Proportionality

November 27th, 2019

B (Secure Accommodation Order) (2019) EWCA Civ 2025 is an appeal by a local authority against the refusal of its application for a secure accommodation order under Section 25 of the Children Act 1989. The appeal raised important and overlapping questions on the interpretation of Section 25, including whether, when considering such an application, the Court is obliged to carry out an evaluation of “proportionality”, pursuant to Articles 5 and 8 of the ECHR. Baker LJ addressed the HRA and proportionality from paragraph 74.  On the meaning of “deprivation of liberty” in Article 5 he referred to Guzzardi v Italy (1980) 3EHRR 332 at paragraphs 92-93 and  P v Cheshire West and Cheshire Council (2014) UKSC 19, to the “degree and intensity of control” that amounts to “a deprivation of liberty”, and to in practice an Order under Section 25 involving a “deprivation of liberty” under Article 5, and an interference with the child’s right to respect for private and family life under Article 8.

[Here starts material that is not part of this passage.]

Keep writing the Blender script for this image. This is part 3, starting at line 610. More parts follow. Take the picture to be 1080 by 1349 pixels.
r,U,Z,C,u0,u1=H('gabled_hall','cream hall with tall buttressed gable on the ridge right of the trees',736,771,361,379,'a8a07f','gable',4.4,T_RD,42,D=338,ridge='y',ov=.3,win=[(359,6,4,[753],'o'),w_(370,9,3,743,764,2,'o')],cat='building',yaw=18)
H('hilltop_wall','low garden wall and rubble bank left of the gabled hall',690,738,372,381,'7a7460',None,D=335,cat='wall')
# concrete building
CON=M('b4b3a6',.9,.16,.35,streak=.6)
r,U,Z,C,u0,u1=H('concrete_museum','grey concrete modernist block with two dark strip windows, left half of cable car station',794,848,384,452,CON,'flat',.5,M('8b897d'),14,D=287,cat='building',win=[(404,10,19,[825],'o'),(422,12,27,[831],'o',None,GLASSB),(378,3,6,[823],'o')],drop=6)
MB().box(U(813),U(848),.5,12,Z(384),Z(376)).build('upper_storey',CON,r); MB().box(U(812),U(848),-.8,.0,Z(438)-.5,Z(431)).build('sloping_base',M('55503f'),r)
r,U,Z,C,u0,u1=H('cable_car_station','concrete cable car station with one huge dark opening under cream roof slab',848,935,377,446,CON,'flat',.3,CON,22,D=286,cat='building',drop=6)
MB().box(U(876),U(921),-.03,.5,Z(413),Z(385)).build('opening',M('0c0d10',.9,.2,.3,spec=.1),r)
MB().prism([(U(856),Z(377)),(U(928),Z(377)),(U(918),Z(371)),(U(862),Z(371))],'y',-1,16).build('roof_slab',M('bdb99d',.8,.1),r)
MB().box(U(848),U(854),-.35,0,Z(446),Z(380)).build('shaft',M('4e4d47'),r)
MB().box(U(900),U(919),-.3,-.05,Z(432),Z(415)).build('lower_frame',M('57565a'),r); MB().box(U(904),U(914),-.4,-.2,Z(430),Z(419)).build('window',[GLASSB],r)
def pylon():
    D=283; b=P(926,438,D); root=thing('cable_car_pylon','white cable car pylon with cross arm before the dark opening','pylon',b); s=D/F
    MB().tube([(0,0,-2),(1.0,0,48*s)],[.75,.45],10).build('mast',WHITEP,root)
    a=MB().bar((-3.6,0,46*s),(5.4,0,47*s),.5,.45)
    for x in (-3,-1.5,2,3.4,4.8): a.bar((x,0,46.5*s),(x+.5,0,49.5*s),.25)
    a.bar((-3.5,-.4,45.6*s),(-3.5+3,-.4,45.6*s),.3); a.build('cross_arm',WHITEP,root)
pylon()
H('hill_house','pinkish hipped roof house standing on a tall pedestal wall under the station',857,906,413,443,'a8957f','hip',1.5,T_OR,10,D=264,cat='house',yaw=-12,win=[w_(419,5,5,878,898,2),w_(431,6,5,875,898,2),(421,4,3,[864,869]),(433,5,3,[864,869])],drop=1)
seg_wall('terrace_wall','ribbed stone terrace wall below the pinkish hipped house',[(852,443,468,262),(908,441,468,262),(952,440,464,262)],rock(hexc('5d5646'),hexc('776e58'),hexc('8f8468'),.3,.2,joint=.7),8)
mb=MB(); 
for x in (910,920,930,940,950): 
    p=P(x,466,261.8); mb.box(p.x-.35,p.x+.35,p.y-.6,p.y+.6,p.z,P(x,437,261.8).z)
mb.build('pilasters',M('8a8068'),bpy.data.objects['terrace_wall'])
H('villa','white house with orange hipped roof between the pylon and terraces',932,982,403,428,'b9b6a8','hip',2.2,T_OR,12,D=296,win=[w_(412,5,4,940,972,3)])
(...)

Section 25 is compatible with Article 5, but (paragraph 81) that does not absolve a Court from considering the human rights involved in an application.  On the contrary, the local authority and the Court must comply with the ECHR and the jurisprudence under it. The test of review adopted by the Courts (paragraph 82) is “the principle of proportionality”. That applies both to Article 8 and to Article 5.

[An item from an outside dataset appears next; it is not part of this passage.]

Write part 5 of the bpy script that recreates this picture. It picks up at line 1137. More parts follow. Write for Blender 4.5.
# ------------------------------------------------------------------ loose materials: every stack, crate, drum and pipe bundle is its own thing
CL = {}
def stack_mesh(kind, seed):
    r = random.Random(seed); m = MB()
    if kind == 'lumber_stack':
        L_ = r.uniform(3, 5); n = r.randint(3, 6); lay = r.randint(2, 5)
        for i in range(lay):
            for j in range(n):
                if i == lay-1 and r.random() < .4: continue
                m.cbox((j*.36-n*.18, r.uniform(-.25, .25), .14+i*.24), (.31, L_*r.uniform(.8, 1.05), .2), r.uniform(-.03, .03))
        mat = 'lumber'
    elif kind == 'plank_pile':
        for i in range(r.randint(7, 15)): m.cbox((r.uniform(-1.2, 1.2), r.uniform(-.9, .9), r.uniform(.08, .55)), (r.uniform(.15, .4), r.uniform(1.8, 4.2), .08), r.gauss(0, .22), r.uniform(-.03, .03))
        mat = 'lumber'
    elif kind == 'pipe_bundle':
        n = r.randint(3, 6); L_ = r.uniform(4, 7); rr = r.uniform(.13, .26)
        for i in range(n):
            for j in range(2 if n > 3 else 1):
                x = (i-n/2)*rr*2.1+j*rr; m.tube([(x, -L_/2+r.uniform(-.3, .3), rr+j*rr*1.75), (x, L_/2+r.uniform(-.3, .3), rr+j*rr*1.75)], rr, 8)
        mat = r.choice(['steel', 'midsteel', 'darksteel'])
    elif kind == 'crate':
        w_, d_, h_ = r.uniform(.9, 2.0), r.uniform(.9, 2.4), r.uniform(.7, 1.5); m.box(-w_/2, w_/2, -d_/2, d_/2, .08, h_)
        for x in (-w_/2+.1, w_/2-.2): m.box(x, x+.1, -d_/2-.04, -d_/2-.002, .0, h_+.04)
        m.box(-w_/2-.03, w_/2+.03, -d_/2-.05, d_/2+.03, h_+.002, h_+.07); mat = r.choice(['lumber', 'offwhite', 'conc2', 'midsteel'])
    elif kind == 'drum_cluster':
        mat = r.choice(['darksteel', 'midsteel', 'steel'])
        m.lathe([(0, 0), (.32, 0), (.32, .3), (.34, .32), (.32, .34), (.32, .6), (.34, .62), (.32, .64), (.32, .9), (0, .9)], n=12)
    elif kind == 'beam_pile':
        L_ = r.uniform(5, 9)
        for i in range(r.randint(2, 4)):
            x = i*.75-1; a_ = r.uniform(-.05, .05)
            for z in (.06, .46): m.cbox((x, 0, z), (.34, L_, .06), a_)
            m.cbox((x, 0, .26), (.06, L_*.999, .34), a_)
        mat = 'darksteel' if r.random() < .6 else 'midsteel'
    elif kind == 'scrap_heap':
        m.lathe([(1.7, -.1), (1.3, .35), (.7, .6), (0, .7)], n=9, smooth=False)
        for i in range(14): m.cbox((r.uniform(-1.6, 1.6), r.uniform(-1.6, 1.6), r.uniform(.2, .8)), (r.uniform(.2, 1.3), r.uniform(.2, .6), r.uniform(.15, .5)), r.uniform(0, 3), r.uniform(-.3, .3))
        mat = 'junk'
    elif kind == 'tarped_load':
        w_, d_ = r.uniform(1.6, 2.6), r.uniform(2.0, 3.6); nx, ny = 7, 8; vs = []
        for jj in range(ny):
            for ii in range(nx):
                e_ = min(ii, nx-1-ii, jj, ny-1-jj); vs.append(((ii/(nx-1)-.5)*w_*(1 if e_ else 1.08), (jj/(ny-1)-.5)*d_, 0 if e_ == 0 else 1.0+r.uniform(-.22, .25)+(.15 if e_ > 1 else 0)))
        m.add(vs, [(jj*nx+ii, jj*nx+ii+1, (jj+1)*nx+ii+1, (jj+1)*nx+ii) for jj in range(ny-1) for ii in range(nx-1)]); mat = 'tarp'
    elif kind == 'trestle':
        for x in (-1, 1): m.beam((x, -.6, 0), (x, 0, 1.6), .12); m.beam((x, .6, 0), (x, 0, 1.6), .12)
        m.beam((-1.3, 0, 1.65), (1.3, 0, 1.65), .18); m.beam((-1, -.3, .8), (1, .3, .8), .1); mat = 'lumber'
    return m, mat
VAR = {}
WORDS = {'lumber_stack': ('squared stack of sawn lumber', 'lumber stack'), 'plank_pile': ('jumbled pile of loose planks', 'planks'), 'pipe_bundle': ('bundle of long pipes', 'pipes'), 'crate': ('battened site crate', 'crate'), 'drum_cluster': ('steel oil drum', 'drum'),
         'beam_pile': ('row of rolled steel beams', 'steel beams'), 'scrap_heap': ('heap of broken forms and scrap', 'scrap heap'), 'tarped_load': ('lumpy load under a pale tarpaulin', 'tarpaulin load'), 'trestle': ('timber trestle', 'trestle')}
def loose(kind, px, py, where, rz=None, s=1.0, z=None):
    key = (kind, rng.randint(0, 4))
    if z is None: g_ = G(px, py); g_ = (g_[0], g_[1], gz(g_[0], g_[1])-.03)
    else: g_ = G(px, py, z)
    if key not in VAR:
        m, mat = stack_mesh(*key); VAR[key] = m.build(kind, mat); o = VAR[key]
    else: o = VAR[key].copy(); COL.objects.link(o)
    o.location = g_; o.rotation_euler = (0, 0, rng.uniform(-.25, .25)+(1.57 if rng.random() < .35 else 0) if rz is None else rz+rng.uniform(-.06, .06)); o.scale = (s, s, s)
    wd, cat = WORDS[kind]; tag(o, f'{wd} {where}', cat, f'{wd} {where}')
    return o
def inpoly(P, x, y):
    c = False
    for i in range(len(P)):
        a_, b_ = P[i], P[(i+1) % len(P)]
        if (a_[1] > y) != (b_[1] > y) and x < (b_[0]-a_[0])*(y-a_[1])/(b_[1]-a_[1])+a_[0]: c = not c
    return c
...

Baker J then referred (paragraph 83-87 inclusive) to “substantial jurisprudence” on “the concept of proportionality”.  He continued (emphasis added):-

“88. In my judgment, an evaluation of proportionality must be carried out by the local authority before applying for an order under s.25 and by the court before granting such an order. Proportionality is one of the “relevant criteria” which must be satisfied before an order is made.

89. The ECHR, in particular Article 8, is part of the bedrock of the Children Act… Since the principle of proportionality is integral to Convention rights, it is incumbent on local authorities and courts not to apply for, or grant, orders under s.25 where … the impact of infringement of the rights is “disproportionate to the likely benefit”. Secure accommodation is (paragraph 90) a “measure of last resort.”. To deprive a child of liberty in circumstances which were not a last resort would be disproportionate.”

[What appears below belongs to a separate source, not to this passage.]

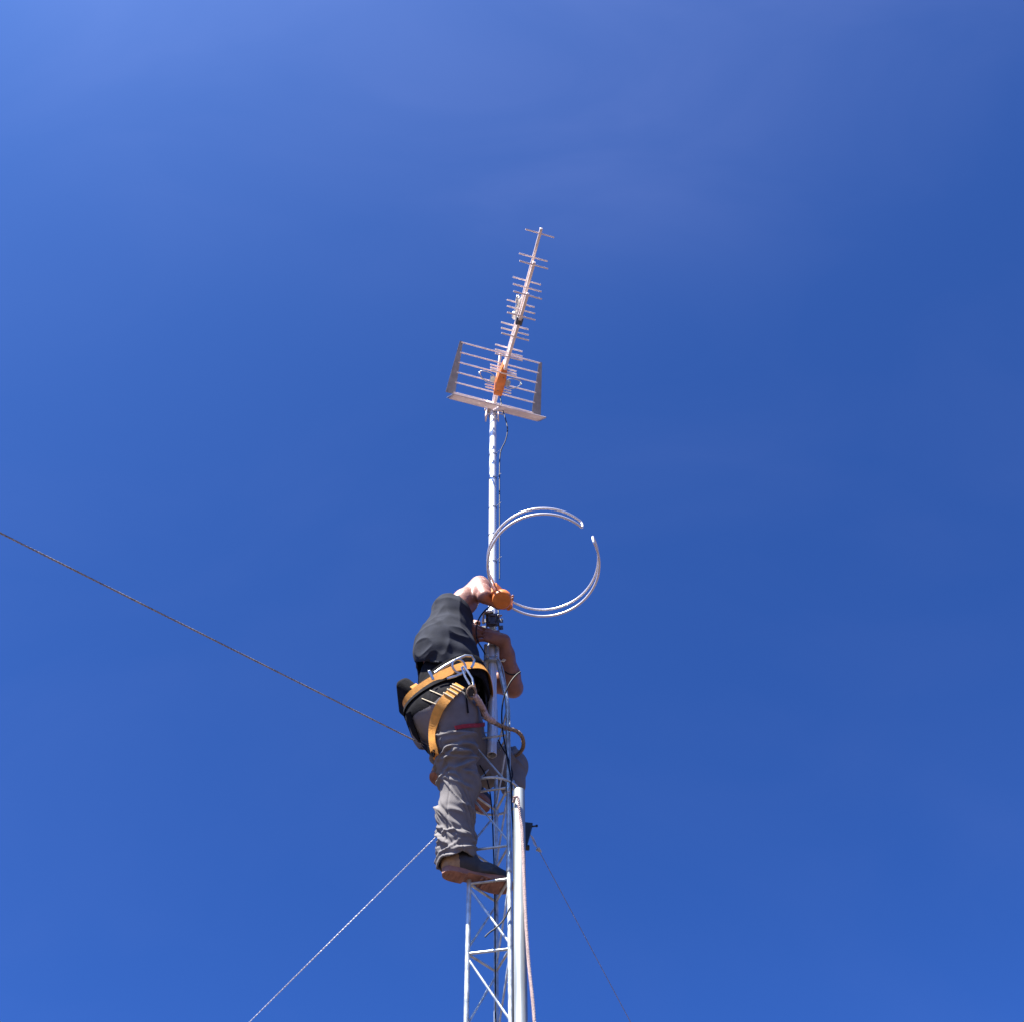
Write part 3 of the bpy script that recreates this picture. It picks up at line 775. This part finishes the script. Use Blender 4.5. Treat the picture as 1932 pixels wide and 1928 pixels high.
def trouser_disp(X, N):
    d = np.zeros(len(X)); wv = .008*tnoise(X*14); wv2 = tnoise(X*9+2)
    _, _, I0 = axis_coords(X, segs)
    for si, (a, b) in enumerate(segs):
        dd_ = b-a; L = np.linalg.norm(dd_); dd_ = dd_/L; t = (X-a)@dd_; v = X-a-np.clip(t, 0, L)[:, None]*dd_
        u_ = nrm(np.cross(dd_, A(0, 1, 0))); w_ = np.cross(dd_, u_); ph = np.arctan2(v@w_, v@u_); rr = np.linalg.norm(v, axis=1)
        near = (I0 == si) | ((si in (0, 1)) & (I0 <= 1) & (np.abs(t-np.clip(t, 0, L)) < .10)) | ((si in (2, 3)) & (I0 >= 2) & (np.abs(t-np.clip(t, 0, L)) < .05))
        near &= rr < .17
        for (sg, t0, p0, sl, cv, ext, w, am) in FOLDS:
            if sg != si: continue
            dp = (ph-p0+math.pi) % (2*math.pi)-math.pi
            q = t-t0*L-sl*dp-cv*dp*dp+wv
            win = np.clip(1-(dp/ext)**2, 0, 1)**1.5*near
            qa = np.where(q > 0, q/(w*.8), q/(w*1.7))
            d += am*win*(np.exp(-qa*qa)-.55*np.exp(-((q+w*2.6)/(w*1.5))**2))
    for si, p0 in ((0, PH0), (1, PH1)):                       # side seam
        a, b = segs[si]; dd_ = nrm(b-a); v = X-a-((X-a)@dd_)[:, None]*dd_; u_ = nrm(np.cross(dd_, A(0, 1, 0))); w_ = np.cross(dd_, u_); ph = np.arctan2(v@w_, v@u_)
        dp = (ph-p0+math.pi) % (2*math.pi)-math.pi; d -= np.where(I0 == si, .0030*np.exp(-(dp*.08/.0035)**2), 0)
    return np.clip(d, -.016, .022)+.0035*wv2
def shirt_disp(X, N):
    ax = nrm(shR-(waist+sidep*.1))       # pull folds run from the hem towards the lifted shoulder
    u_ = nrm(np.cross(ax, A(0, 1, 0))); w_ = np.cross(ax, u_)
    a, b, c = X@ax, X@u_, X@w_
    wv = .6*tnoise(X*4)
    n1 = tnoise(np.stack([a*3.2+.5*wv, b*13+1.0*wv, c*13], 1))
    n2 = tnoise(np.stack([a*13+.8*wv, b*5, c*5+4], 1))
    n3 = tnoise(X*11+3)
    low = sm(.0, .16, (chest-X)@A(0, 0, 1)+.10)
    sl = sm(.0, .1, (X-shR)@nrm(elR-shR))
    return .0058*(ridge(n1)-.35)+(.0060+.007*low)*(ridge(n2, 1.4)-.35)*.9+.004*n3-.003*sl*n1

def plane3(p, q, r, toward):
    n_ = nrm(np.cross(q-p, r-p)); return (n_ if n_@(toward-p) > 0 else -n_)
# trousers: solid of revolution cut at waist and ankles
VX = .0041
V, lo = tr.grid(VX)
X = coords(V, lo, VX)
wn_ = nrm(chest-pel); V = np.maximum(V, (X-(waist+wn_*.14))@wn_)
sh_dir = nrm(ankR-kneeR); cutR = ankR+sh_dir*.04
near = np.linalg.norm(X-ankR, axis=-1) < .2
wav = .007*np.sin(5*np.arctan2(X[..., 1]-ankR[1], X[..., 0]-ankR[0])+.8)
hol = (np.linalg.norm(X-(ankR+sh_dir*.05), axis=-1) < .12) | (np.linalg.norm(X-(ankL+nrm(ankL-kneeL)*.05), axis=-1) < .11)
V = np.where(hol, np.maximum(V, -(V+.009)), V)
V = np.where(near, np.maximum(V, (X-cutR)@nrm(sh_dir*.9+A(.35, 0, -.3))+wav), V)
sl_dir = nrm(ankL-kneeL); near = (np.linalg.norm(X-ankL, axis=-1) < .16)
dl = (X-(ankL+sl_dir*.035))@sl_dir
V = np.where(near, np.maximum(V, dl), V).astype(np.float32)
vs, fs = surface_net(V, lo, VX); del X
tob = net_object('trousers', vs, fs, M['trouser'], man, trouser_disp, 2, keep_main=True, field=tr, half=.0045)
# t-shirt: a shell open at hem, sleeves and neck
VX = .004
V, lo = ts.grid(VX)
X = coords(V, lo, VX)
V = np.maximum(V, -(V+.011))
hp = [P(862, 1256, 3.88), P(787, 1256, 4.05), P(910, 1284, 4.05)]
hn = plane3(*hp, pel)
V = np.maximum(V, np.where((X-waist)@hn > -.35, (X-hp[0])@hn-1.2*np.maximum(X[..., 1]-4.08, 0), -1))
for (sp_, el_, cut) in ((shR, elR, slR), (shL, elL, slL)):
    d_ = nrm(el_-sp_); m_ = (np.linalg.norm(X-cut, axis=-1) < .17)
    V = np.where(m_, np.maximum(V, (X-cut)@d_), V)
nk = nrm(head-neck); m_ = np.linalg.norm(X-(neck+nk*.05), axis=-1) < .10
V = np.where(m_, np.maximum(V, (X-(neck+nk*.045))@nk), V).astype(np.float32)
vs, fs = surface_net(V, lo, VX); del X
net_object('t_shirt', vs, fs, M['shirt'], man, shirt_disp, 4, keep_main=True, field=ts)

# body: one continuous skin
bd_ = Field(.03)
bd_.cone(hipR+A(0, .02, .04), hipL+A(0, -.02, .04), .105, .105); bd_.cone(waist+sidep*.06, waist-sidep*.06, .10, .10)
bd_.cone(chest+side*.08, chest-side*.08, .112, .112); bd_.cone(chest+A(0, 0, .05)+side*.08, shR, .09, .055); bd_.cone(chest+A(0, 0, .05)-side*.08, shL, .09, .055)
bd_.cone(shR, neck, .055, .06); bd_.cone(shL, neck, .055, .06)
bd_.cone(waist, chest, .11, .11)
bd_.chain([hipR, kneeR, ankR, heelR*.7+toeR*.3+A(0, 0, .07)], [.085, .058, .042, .04]); bd_.chain([hipL, kneeL, ankL, heelL*.65+toeL*.35+A(0, 0, .06)], [.085, .056, .042, .04])
# arms: deltoid, biceps, elbow, forearm, wrist
def arm(s, e, w, th=1.0, bulge=A(0, 0, -1)):
    m = s*.55+e*.45; f = e*.72+w*.28
    bd_.chain([s, m+bulge*.006, e], [.058*th, .0535*th, .044*th], .03)
    bd_.chain([e, f+nrm(m-f)*.004, e*.3+w*.7, w], [.044*th, .0475*th, .036*th, .030*th], .025)
arm(shR, elR, wrR, 1.13, A(.2, -.2, -1)); arm(shL, elL, wrL, 1.06)
def hand(w, d, n, s, curl, spread=.08, thumb=(.6, .4), scale=1.0, base_curl=None):
    """w wrist, d forward, n out of the back of the hand, s towards the thumb"""
    d, n = nrm(d), nrm(n); s = nrm(s-d*(s@d)-n*(s@n)); sc = scale
    tips = []
    lens_ = [(.046, .028, .022), (.050, .032, .023), (.047, .030, .022), (.037, .023, .019)]
    for i in range(4):
        off = (.034-.0225*i)*sc
        k0 = w+d*.018*sc+s*off*.6; k1 = w+d*(.092-.006*abs(i-1))*sc+s*off+n*.004
        bd_.cone(k0, k1, .015*sc, .0115*sc, .014)
        p = k1; ang = 0; dd_ = nrm(d+s*spread*(1.5-i)*.5)
        cs = curl[i] if isinstance(curl[0], (tuple, list)) else curl
        for j in range(3):
            ang += cs[j]; v = dd_*math.cos(ang)-n*math.sin(ang); q = p+v*lens_[i][j]*sc
            bd_.cone(p, q, (.0092-.0007*j)*sc, (.0086-.0007*j)*sc, .003); p = q
        tips.append(p)
    bd_.cone(w, w+d*.05*sc, .027*sc, .026*sc, .02)
    # thumb leaves the side of the palm near its base
    b0 = w+d*.022*sc+s*.022*sc; b1 = b0+nrm(d*.62+s*.72-n*.35)*.040*sc; b2 = b1+nrm(d*thumb[0]+s*thumb[1]-n*.55)*.031*sc; b3 = b2+nrm(d*thumb[0]+s*thumb[1]*.4-n*.6)*.025*sc
    bd_.chain([b0, b1, b2, b3], [.0155*sc, .0128*sc, .0108*sc, .0088*sc], .008)
    return tips
handR_d = nrm(A(.62, .60, .12)); hand(wrR, handR_d, A(-.55, .75, -.3), A(-.1, .2, .95), (.45, .75, .6), scale=1.02)
hand(wrL, nrm(A(-.92, -.20, .22)), A(-.15, -.95, .05), A(.1, 0, 1), (.25, .55, .45), spread=.35, thumb=(.75, .5), scale=1.05)
# head and face, looking up at the work
hd = nrm(A(.84, -.10, .52)); hu = nrm(A(-.45, .02, .88)); hu = nrm(hu-hd*(hu@hd)); hs_ = np.cross(hd, hu)
FR = np.array([hd, hs_, hu])
bd_.ell(head+hu*.025-hd*.012, FR, (.098, .077, .092), .02); bd_.ell(head-hu*.045+hd*.022, FR, (.070, .060, .072), .03)
bd_.cone(head-hu*.085+hd*.060, head-hu*.085+hd*.062, .026, .024, .03)                    # chin
bd_.cone(neck-nk*.02, head-hu*.03-hd*.02, .060, .055, .03)
bd_.cone(head+hu*.018+hd*.090, head-hu*.022+hd*.112, .009, .0135, .014)                   # nose
for sg in (-1, 1):
    bd_.cone(head-hu*.024+hd*.100+hs_*sg*.012, head-hu*.024+hd*.100+hs_*sg*.013, .008, .008, .008)
    bd_.cone(head+hu*.035+hd*.086+hs_*sg*.014, head+hu*.032+hd*.078+hs_*sg*.045, .010, .009, .012)   # brow
    bd_.cone(head-hu*.012+hd*.070+hs_*sg*.042, head-hu*.016+hd*.062+hs_*sg*.052, .017, .014, .02)    # cheek
    bd_.ell(head+hu*.0-hd*.012+hs_*sg*.080, np.array([nrm(hd*.95+hs_*sg*.3), nrm(hs_-hd*sg*.3*0), hu]), (.019, .008, .032), .008)  # ear
    bd_.cone(head+hu*.012+hd*.079+hs_*sg*.031, head+hu*.012+hd*.079+hs_*sg*.032, .0125, .0125, .003)  # eyeball under the lid
bd_.cone(head-hu*.052+hd*.092+hs_*.020, head-hu*.052+hd*.092-hs_*.020, .0075, .0075, .006); bd_.cone(head-hu*.062+hd*.088+hs_*.017, head-hu*.062+hd*.088-hs_*.017, .008, .008, .006)
VX = .0035
V, lo = bd_.grid(VX)
vs, fs = surface_net(V, lo, VX)
net_object('body', vs, fs, M['skin'], man, lambda X, N: .0007*tnoise(X*60), 1, keep_main=True)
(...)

At paragraph 94, Baker LJ said that so long as there continues to be a shortage of approved secure children’s homes to accommodate young people requiring secure accommodation, there is “greater likelihood” that applications under Section 25 will be refused on grounds of proportionality.

Green J agreed, adding observations on the application of the proportionality test at paragraph 116-121 inclusive; and Floyd LJ agreed with both Judgments.